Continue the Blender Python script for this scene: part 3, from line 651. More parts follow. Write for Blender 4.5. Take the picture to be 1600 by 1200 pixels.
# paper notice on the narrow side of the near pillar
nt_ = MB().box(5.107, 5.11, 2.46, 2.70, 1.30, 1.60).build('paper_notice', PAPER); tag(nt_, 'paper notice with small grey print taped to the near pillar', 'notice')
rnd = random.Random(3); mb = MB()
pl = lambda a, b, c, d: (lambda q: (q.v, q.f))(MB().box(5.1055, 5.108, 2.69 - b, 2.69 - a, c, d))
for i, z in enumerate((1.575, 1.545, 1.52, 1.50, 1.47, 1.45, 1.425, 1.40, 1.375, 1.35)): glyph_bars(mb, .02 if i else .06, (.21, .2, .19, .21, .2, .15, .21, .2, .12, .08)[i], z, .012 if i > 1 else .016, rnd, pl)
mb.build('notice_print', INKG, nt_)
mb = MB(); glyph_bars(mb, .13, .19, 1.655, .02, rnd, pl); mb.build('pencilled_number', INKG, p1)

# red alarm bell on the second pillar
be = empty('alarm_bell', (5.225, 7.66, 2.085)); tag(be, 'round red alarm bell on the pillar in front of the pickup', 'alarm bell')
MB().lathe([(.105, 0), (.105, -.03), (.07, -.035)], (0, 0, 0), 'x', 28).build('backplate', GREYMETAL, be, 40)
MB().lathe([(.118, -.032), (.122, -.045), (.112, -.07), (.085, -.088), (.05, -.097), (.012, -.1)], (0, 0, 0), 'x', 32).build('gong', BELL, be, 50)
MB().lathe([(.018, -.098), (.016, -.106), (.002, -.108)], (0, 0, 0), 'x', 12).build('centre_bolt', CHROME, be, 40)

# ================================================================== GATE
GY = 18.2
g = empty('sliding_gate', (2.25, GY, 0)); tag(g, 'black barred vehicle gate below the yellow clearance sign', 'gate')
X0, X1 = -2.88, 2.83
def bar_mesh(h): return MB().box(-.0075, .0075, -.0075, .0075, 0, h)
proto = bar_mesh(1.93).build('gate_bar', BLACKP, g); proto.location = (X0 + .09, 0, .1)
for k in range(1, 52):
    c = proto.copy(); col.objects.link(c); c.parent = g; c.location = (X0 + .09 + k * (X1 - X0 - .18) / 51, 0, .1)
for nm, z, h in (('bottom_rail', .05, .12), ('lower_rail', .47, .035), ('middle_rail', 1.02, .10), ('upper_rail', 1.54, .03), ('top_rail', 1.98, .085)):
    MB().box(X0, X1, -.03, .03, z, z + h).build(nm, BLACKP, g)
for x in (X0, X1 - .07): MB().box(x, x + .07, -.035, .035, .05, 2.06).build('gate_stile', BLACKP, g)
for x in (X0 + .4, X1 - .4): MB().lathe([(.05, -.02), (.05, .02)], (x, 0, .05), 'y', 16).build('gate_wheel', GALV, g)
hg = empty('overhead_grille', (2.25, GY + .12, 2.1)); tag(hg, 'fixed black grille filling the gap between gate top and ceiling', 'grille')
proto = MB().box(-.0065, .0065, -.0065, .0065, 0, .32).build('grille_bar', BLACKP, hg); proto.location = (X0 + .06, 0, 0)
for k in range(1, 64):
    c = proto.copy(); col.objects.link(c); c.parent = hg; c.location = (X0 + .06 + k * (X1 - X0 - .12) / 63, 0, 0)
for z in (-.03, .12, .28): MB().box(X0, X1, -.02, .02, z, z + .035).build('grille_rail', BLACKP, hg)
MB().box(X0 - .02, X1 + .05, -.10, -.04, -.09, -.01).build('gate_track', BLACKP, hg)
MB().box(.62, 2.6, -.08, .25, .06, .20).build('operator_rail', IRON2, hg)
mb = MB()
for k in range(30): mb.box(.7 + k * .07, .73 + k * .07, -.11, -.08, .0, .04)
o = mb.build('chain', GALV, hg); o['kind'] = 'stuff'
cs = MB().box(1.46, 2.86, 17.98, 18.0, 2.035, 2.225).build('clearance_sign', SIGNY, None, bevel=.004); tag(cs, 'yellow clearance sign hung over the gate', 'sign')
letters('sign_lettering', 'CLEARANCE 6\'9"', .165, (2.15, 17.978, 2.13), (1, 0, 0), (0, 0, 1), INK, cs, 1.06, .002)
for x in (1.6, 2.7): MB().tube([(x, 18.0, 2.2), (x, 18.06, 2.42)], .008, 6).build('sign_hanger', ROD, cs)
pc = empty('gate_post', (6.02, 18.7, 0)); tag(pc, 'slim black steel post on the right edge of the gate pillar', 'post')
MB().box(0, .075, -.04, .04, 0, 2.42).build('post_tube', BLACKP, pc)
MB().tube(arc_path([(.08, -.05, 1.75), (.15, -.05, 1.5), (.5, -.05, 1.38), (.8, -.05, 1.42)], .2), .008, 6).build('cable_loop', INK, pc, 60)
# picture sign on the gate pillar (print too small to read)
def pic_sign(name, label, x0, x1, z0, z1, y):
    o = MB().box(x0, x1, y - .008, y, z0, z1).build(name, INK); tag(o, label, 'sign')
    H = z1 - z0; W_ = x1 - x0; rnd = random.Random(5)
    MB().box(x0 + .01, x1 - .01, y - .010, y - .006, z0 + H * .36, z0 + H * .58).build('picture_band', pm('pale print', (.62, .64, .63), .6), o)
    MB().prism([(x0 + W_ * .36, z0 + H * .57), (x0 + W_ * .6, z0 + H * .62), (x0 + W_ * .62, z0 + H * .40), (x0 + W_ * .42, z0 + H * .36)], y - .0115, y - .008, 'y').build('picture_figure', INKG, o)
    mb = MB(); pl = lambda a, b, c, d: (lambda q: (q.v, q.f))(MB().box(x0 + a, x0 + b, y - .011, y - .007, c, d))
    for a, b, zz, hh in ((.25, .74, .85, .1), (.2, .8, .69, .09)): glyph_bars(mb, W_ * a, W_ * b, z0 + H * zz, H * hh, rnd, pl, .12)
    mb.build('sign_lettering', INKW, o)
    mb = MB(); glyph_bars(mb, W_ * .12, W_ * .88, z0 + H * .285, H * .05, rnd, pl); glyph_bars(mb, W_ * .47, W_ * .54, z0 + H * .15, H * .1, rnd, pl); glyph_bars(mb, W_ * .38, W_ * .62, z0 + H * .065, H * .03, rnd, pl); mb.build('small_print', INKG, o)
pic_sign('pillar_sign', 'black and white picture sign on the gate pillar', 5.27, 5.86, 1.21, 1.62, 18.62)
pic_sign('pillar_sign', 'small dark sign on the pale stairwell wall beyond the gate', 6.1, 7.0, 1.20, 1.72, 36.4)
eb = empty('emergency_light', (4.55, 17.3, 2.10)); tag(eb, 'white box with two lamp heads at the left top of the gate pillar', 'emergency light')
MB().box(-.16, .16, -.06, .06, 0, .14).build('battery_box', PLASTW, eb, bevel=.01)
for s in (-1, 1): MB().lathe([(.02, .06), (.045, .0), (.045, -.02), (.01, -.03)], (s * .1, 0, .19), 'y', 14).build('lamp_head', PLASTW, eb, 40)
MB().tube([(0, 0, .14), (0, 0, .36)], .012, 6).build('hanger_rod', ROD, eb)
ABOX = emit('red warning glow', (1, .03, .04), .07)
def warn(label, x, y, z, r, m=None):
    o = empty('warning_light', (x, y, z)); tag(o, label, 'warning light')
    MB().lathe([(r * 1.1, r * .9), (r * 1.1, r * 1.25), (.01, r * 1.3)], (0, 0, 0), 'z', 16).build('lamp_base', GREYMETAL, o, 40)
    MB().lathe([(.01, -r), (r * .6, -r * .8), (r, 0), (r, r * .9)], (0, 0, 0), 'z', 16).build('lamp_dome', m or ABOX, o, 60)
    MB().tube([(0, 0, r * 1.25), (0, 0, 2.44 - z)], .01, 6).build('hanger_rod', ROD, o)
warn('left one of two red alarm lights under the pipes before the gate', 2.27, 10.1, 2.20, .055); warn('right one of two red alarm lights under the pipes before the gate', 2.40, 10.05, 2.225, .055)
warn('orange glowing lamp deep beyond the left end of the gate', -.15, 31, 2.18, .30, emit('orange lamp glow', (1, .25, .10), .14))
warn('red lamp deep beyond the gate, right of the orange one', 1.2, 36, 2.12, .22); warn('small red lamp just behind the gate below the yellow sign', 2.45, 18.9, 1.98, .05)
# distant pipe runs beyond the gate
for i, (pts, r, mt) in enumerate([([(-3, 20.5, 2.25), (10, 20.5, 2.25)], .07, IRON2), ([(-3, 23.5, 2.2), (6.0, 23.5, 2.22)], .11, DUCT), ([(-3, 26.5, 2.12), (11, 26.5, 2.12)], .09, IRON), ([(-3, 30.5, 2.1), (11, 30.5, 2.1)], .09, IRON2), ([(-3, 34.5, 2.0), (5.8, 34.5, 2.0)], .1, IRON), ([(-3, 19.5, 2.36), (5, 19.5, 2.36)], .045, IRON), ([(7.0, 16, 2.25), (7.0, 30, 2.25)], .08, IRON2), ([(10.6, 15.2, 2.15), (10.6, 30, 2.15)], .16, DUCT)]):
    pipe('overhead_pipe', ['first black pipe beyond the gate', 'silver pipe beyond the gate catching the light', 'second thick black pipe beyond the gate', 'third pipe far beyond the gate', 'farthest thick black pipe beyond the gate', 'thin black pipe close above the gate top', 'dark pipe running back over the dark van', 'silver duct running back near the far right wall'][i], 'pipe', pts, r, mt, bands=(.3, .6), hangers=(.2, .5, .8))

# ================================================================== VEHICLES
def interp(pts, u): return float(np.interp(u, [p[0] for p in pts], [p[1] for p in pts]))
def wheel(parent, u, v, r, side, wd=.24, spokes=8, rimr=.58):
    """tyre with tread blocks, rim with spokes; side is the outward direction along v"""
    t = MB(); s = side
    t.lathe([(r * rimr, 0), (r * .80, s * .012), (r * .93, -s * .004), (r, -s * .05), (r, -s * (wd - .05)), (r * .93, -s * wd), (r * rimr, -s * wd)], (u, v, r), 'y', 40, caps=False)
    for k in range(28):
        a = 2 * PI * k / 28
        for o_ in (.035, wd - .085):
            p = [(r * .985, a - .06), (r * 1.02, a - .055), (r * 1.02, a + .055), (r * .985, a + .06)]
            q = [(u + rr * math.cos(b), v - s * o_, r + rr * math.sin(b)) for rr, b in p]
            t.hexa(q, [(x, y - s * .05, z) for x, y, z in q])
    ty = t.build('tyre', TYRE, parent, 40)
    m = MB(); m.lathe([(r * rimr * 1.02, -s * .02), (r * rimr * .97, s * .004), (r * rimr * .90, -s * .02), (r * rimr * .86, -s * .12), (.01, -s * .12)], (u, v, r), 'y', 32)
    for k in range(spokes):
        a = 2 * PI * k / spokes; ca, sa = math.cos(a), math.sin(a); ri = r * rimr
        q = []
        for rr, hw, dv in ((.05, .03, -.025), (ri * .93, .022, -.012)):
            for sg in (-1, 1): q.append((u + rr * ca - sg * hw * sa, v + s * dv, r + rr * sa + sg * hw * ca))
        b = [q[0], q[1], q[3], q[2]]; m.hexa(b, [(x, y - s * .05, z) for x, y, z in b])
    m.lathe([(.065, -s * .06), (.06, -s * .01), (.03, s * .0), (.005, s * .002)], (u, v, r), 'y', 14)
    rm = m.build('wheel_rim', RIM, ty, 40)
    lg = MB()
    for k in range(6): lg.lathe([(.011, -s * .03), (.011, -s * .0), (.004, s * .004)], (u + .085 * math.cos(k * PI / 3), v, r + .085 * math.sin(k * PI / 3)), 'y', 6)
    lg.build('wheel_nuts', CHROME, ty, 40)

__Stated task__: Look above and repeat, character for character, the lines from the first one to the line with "CHROME, be, 40)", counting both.

__Answer in full__:
Continue the Blender Python script for this scene: part 3, from line 651. More parts follow. Write for Blender 4.5. Take the picture to be 1600 by 1200 pixels.
# paper notice on the narrow side of the near pillar
nt_ = MB().box(5.107, 5.11, 2.46, 2.70, 1.30, 1.60).build('paper_notice', PAPER); tag(nt_, 'paper notice with small grey print taped to the near pillar', 'notice')
rnd = random.Random(3); mb = MB()
pl = lambda a, b, c, d: (lambda q: (q.v, q.f))(MB().box(5.1055, 5.108, 2.69 - b, 2.69 - a, c, d))
for i, z in enumerate((1.575, 1.545, 1.52, 1.50, 1.47, 1.45, 1.425, 1.40, 1.375, 1.35)): glyph_bars(mb, .02 if i else .06, (.21, .2, .19, .21, .2, .15, .21, .2, .12, .08)[i], z, .012 if i > 1 else .016, rnd, pl)
mb.build('notice_print', INKG, nt_)
mb = MB(); glyph_bars(mb, .13, .19, 1.655, .02, rnd, pl); mb.build('pencilled_number', INKG, p1)

# red alarm bell on the second pillar
be = empty('alarm_bell', (5.225, 7.66, 2.085)); tag(be, 'round red alarm bell on the pillar in front of the pickup', 'alarm bell')
MB().lathe([(.105, 0), (.105, -.03), (.07, -.035)], (0, 0, 0), 'x', 28).build('backplate', GREYMETAL, be, 40)
MB().lathe([(.118, -.032), (.122, -.045), (.112, -.07), (.085, -.088), (.05, -.097), (.012, -.1)], (0, 0, 0), 'x', 32).build('gong', BELL, be, 50)
MB().lathe([(.018, -.098), (.016, -.106), (.002, -.108)], (0, 0, 0), 'x', 12).build('centre_bolt', CHROME, be, 40)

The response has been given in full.